Can Moldova afford to make these changes?

Total financing needed for full implementation of the FAO Country Programming Framework with Moldova is about US$ 9.7 million. Of this, US$ 4.5 million is already available, while another US$ 5.2 million needs to be mobilized – under FAO’s Technical Cooperation Programme, and from resource partners both bilateral as well as multilateral agencies though joint efforts with the Government of Moldova.

In other words, FAO will contribute directly with a large portion of the required resources, and we will work to help mobilize the remainder in partnership with other stakeholders. We are also expecting a contribution from Moldova itself. In implementing the agreement, we will pursue broad partnerships in alignment with Moldova’s own priorities and partnerships.

Moldova has established partnerships with producers associations, civil society organizations involved in agriculture and extension, and research Institutes. The private sector will contribute by providing relevant data.

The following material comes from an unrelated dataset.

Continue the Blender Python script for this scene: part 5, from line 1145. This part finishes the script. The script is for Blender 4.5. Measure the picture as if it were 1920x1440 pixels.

Regional cooperation among and between countries in the region will be promoted, to the extent possible, through South-South Cooperation and Triangular Cooperation.

Can you give examples of other countries that FAO has assisted in this way?

I also serve as FAO Representative in three other countries in the region, where we have brilliant examples of success in achieving sustainable agricultural development.

FAO is implementing the European Union’s ENPARD programme in Georgia and Armenia by providing capacity-building activities in the area of agriculture and rural development. Our expertise and knowledge are appreciated by both the Georgian government and the European Union as resource partner.

Another good example is the creation of demonstration plots in Armenia for growing different types of fruit. After seeing the new technologies for fruit protection and production, many Armenian farmers replicated these methods on their own farms.
Moreover, we are addressing the issue of climate resilience supporting the farmers to increase their flood response capacities in Albania.

FAO is a leading organization in different international committees working on issues such as food safety and integrated production and pest management. Through these forums, all countries have the opportunity to discuss and decide on mutual recognized international standards for food quality and safety.

Many good international and regional practices can be replicated in Moldova, and we look forward to their successful implementation for the benefit of the whole country.